Enfin, « il n’existe pas de one best way économique », pas de recette universelle – par exemple contre le chômage ou pour dynamiser l’activité économique – que chaque pays aurait intérêt à mettre en œuvre. Tout dépend des institutions existantes, mais aussi de l’histoire particulière de chacun des groupes qui composent une société économique. L’économique est un construit social, un assemblage composite qui se modifie avec le temps, et qui intègre, de façon différenciée selon les sociétés, leurs règles et leur histoire particulières, à la fois de l’échange marchand, de la redistribution et de la « réciprocité sociale ». Le problème est de parvenir au « meilleur agencement institutionnel pour une société donnée à un moment donné », sachant que l’histoire ne revient pas en arrière : le champ des possibles d’aujourd’hui dépend en partie des choix (implicites ou explicites) effectués hier. Ainsi, le passé colonial d’un pays détermine pour une part le type d’institutions (ou de culture) qui est le sien, mais aussi certains des problèmes auxquels il est confronté aujourd’hui.

Tout cela reste, bien entendu, extrêmement général. C’était sans doute inévitable, puisque le but recherché était de trouver le plus grand dénominateur commun entre des courants aux analyses parfois concordantes, mais souvent aussi divergentes ou, au moins, différentes. Mais, on le voit, cette volonté « œcuménique » risquerait fort de se transformer en affirmation ectoplasmique [5] si des travaux complémentaires ne viennent pas préciser et approfondir ces points de convergence. Nicolas Postel propose, dans le même numéro de La Revue du MAUSS, quelques pistes prometteuses dans ce sens, visant notamment à analyser en quoi les institutions permettent d’expliquer fonctionnement ou dysfonctionnements de systèmes économiques concrets.

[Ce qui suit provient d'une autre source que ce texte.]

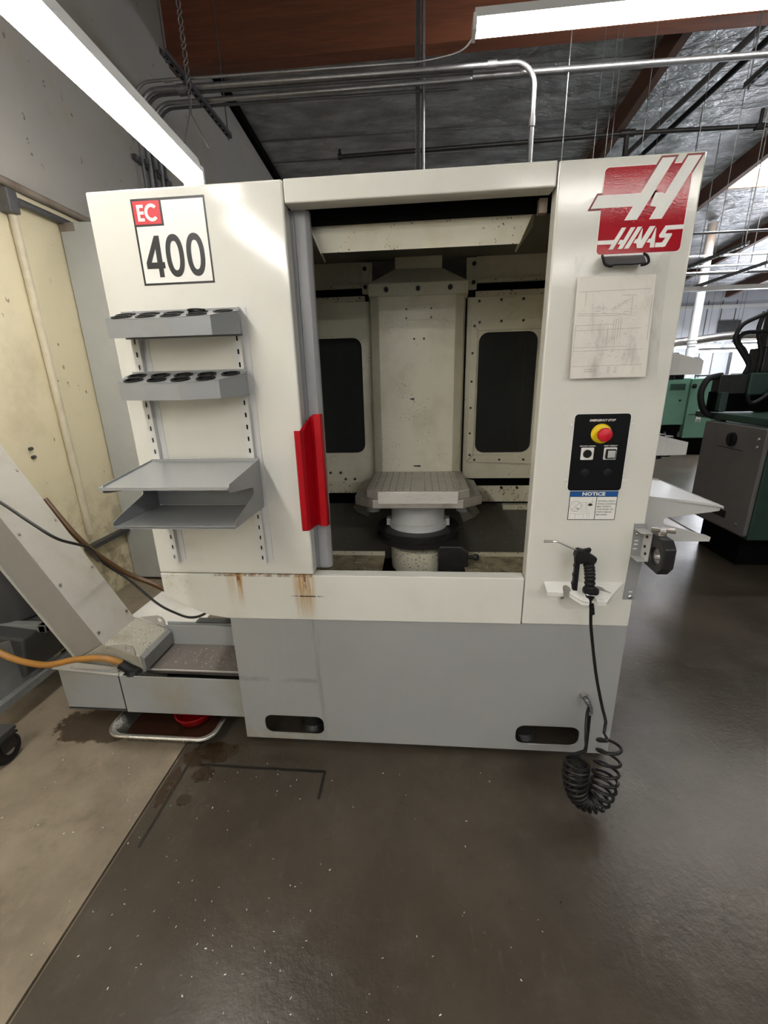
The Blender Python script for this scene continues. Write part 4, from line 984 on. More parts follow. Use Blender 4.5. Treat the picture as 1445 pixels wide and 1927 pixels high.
flank_rack(1.302, 'pale tool rack on the right side of the machine, middle one')

# ------------------------------------------------------------------ document sleeve and clip
sl = thing('plastic_sleeve', 'clear plastic sleeve with a drawing sheet hanging below the red logo', 'sleeve', (.56, -.02, 1.477))
pg_ = MB()
nx, nz = 14, 18
def sleeve_pt(i, k, off):
    u, v = i / nx, k / nz
    xl = .432 + (.428 - .432) * (1 - v); xr = .685 + .008 * (1 - v)
    return (xl + (xr - xl) * u, off - .008 * math.sin(u * 9 + v * 3) * (.3 + .7 * (1 - v)) - .012 * (1 - v), 1.477 + v * (1.805 - 1.477) + .004 * math.sin(u * 6))
vs_ = [sleeve_pt(i, k, -.020) for k in range(nz + 1) for i in range(nx + 1)]
pg_.add(vs_, [(k * (nx + 1) + i, k * (nx + 1) + i + 1, (k + 1) * (nx + 1) + i + 1, (k + 1) * (nx + 1) + i) for k in range(nz) for i in range(nx)])
pg_.build('pouch', 'clear_plastic', sl, smooth=True)
pp = MB(); py = lambda z: -.009 - .010 * (1.755 - z) / .277
pp.add([(.447, py(1.755), 1.755), (.661, py(1.755), 1.754), (.668, py(1.478), 1.479), (.450, py(1.478), 1.478), (.447, py(1.755) + .001, 1.755), (.661, py(1.755) + .001, 1.754), (.668, py(1.478) + .001, 1.479), (.450, py(1.478) + .001, 1.478)],
       [(0, 1, 2, 3), (7, 6, 5, 4), (0, 4, 5, 1), (1, 5, 6, 2), (2, 6, 7, 3), (3, 7, 4, 0)])
paper = pp.build('drawing_sheet', 'paper', sl)
dl = MB()
def inkline(x0, z0, x1, z1, w=.0007):
    y = py((z0 + z1) / 2); bar(dl, x0, z0, x1, z1, w, y - .0006, y - .0003)
for a in ((.455, 1.716, .650, 1.718), (.475, 1.716, .475, 1.672), (.455, 1.658, .575, 1.655), (.455, 1.653, .575, 1.650), (.575, 1.653, .612, 1.650), (.452, 1.626, .560, 1.627), (.452, 1.612, .640, 1.615),
          (.455, 1.565, .605, 1.566), (.453, 1.555, .650, 1.557), (.452, 1.512, .655, 1.514), (.560, 1.640, .560, 1.558), (.566, 1.640, .566, 1.556), (.573, 1.645, .573, 1.558), (.580, 1.645, .580, 1.566), (.545, 1.612, .545, 1.56),
          (.505, 1.672, .535, 1.673), (.505, 1.664, .520, 1.664), (.575, 1.703, .615, 1.703), (.545, 1.665, .590, 1.690), (.552, 1.660, .600, 1.695), (.453, 1.625, .453, 1.512), (.656, 1.70, .660, 1.49), (.604, 1.70, .606, 1.64), (.585, 1.66, .600, 1.66), (.59, 1.60, .60, 1.60)):
    inkline(*a)
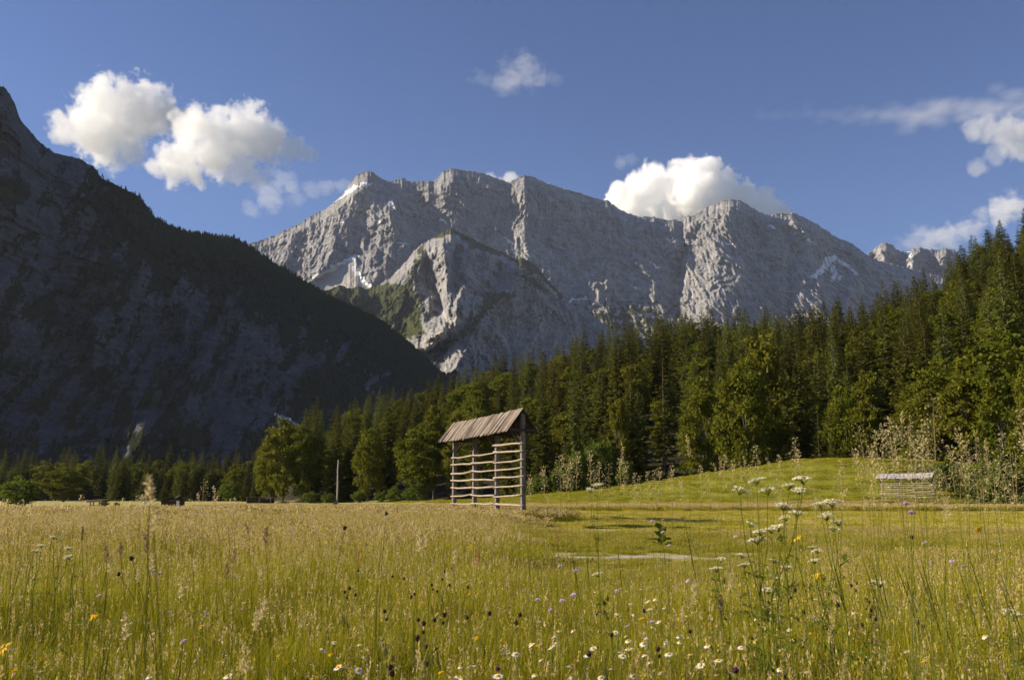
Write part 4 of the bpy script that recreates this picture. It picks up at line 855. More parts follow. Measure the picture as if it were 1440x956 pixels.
def scatter_group():
    g = bpy.data.node_groups.new('grass_growth', 'GeometryNodeTree'); itf = g.interface
    itf.new_socket('Geometry', in_out='INPUT', socket_type='NodeSocketGeometry'); itf.new_socket('Patches', in_out='INPUT', socket_type='NodeSocketCollection'); itf.new_socket('Geometry', in_out='OUTPUT', socket_type='NodeSocketGeometry')
    N, L = g.nodes, g.links; gi, go = N.new('NodeGroupInput'), N.new('NodeGroupOutput')
    ci = N.new('GeometryNodeCollectionInfo'); ci.inputs['Separate Children'].default_value = True; ci.inputs['Reset Children'].default_value = True; L.new(gi.outputs['Patches'], ci.inputs[0])
    ip = N.new('GeometryNodeInstanceOnPoints'); ip.inputs['Pick Instance'].default_value = True; L.new(gi.outputs['Geometry'], ip.inputs['Points']); L.new(ci.outputs[0], ip.inputs['Instance'])
    def na(nm, t):
        a = N.new('GeometryNodeInputNamedAttribute'); a.data_type = t; a.inputs[0].default_value = nm; return a.outputs[0]
    L.new(na('pick', 'INT'), ip.inputs['Instance Index']); L.new(na('turn', 'FLOAT_VECTOR'), ip.inputs['Rotation']); L.new(na('size', 'FLOAT_VECTOR'), ip.inputs['Scale'])
    L.new(ip.outputs[0], go.inputs[0]); return g
SG = scatter_group()
def spread_grass(name, P, S, label, pats, pick=None):
    r = np.random.default_rng(len(P)); n = len(P); me = bpy.data.meshes.new(name); me.vertices.add(n); me.vertices.foreach_set('co', np.asarray(P, np.float32).ravel())
    a = me.attributes.new('turn', 'FLOAT_VECTOR', 'POINT'); t = np.zeros((n, 3), np.float32); t[:, 2] = r.uniform(0, 6.28, n); t[:, :2] = r.normal(size=(n, 2)) * .05; a.data.foreach_set('vector', t.ravel())
    a = me.attributes.new('size', 'FLOAT_VECTOR', 'POINT'); a.data.foreach_set('vector', np.asarray(S, np.float32).ravel())
    a = me.attributes.new('pick', 'INT', 'POINT'); a.data.foreach_set('value', (r.integers(0, 99, n) if pick is None else pick).astype(np.int32))
    me.materials.append(M_GRASS); o = obj(name, me); md = o.modifiers.new('growth', 'NODES'); md.node_group = SG
    md[[i.identifier for i in SG.interface.items_tree if i.name == 'Patches'][0]] = SETS[pats]
    return tag(o, label, 'grass', kind='stuff')
def ring_points(d0, d1, step, b0, b1, seed):
    r = np.random.default_rng(seed); a0, a1 = math.atan((b0 - 720) / 1299), math.atan((b1 - 720) / 1299); out = []
    d = d0
    while d < d1:
        n = max(int((a1 - a0) * d / step), 2); a = a0 + (a1 - a0) * (np.arange(n) + r.random(n)) / n; q = d + r.uniform(-.5, .5, n) * step
        out.append(np.stack([q * np.sin(a), q * np.cos(a)], 1)); d += step
    return np.concatenate(out)
def grow(name, d0, d1, step, label, pats, seed, b0=-160, b1=1600):
    q = ring_points(d0, d1, step, b0, b1, seed); h = h_tall(q[:, 0], q[:, 1]); k = h > .07; q, h = q[k], h[k]; r = np.random.default_rng(seed + 1)
    s = h / .5 * r.uniform(.85, 1.15, len(h)) * (1 + .38 * perlin(q[:, 0] / 1.7, q[:, 1] / 1.7, 3)); xy = np.clip(.55 + .45 * h / .5, .6, 1)
    b = bearing(q[:, 0], q[:, 1]); ph = .12 + sstep(820, 520, b) * (.03 + .58 * sstep(6, 24, q[:, 1])) + .12 * sstep(1050, 1300, b) + .25 * np.clip(perlin(q[:, 0] / 3, q[:, 1] / 3, 12), 0, 1)
    pick = np.where(r.random(len(h)) < ph, r.integers(5, 8, len(h)), r.integers(0, 5, len(h)))
    pick = np.where(r.random(len(h)) < .05 + .35 * (perlin(q[:, 0] / 1.3, q[:, 1] / 1.3, 40) > .22), r.integers(8, 10, len(h)), pick)
    return spread_grass(name, np.stack([q[:, 0], q[:, 1], ground_z(q[:, 0], q[:, 1])], 1), np.stack([xy, xy, s], 1), label, pats, pick)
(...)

Toutefois, un autre obstacle, plus redoutable encore, devra être aussi levé pour permettre à ce type d’analyse de concurrencer le courant dominant, ou, mieux encore, de s’y substituer. En effet, si, malgré toutes ses insuffisances conceptuelles ou ses bases contestables, l’analyse de type néoclassique l’a emporté, c’est qu’elle a l’énorme avantage de permettre une modélisation de la société ou des acteurs. Modélisation fruste, voire caricaturale, certes. Mais pouvant déboucher sur des simulations, donc des conclusions du type : « si vous faites ceci, alors … ». Par exemple, si vous flexibilisez le marché du travail si vous baissez le Smic, tant d’emplois seront créés. Même hypothétiques et contestables, ces calculs s’appuient sur une approche qui se veut scientifique, car mathématisée. Rien de tel avec l’approche institutionnaliste, qui est de l’ordre du qualitatif et du complexe, pas du quantitatif et de l’unidimensionnel. Ce qui suppose donc que nos instruments d’évaluation changent : que, au lieu de la croissance économique soit privilégiée la cohésion sociale ou la qualité de la vie. Ce n’est pas tâche impossible. Mais un sérieux travail nous attend. Raison de plus pour que les économistes soient nombreux à s’y atteler.

PS : cet article a été publié initialement le 14 mai 2008 dans la RDMP.

NOTES

[1Publié dans La revue du MAUSS, n° 30 (4è tr. 2007), éd. La Découverte, et disponible sur le site de L’économie politique (http://www.leconomiepolitique.fr/Vers-une-economie-politique-institutionnaliste_fr_art__33473.html), la revue éditée par Alternatives économiques et dirigée par Christian Chavagneux, avec la liste des signataires.

[2Pascal Combemale l’explique avec talent dans un texte publié à la suite du « quasi-manifeste institutionnaliste dans le même numéro de La Revue du MAUSS.

[3Mainstream en anglais, terme également souvent utilisé.

[4Robert Boyer et Olivier Favereau ont signé le texte, ainsi qu’un certain nombre de représentants éminents de courants économiques hétérodoxes d’autres pays (Geoffrey Hodgson, Peter Hall, Michaël Piore, Ronen Palan notamment)

[5L’ectoplasme désigne une forme vide de contenu : par exemple, la représentation courante d’un fantôme.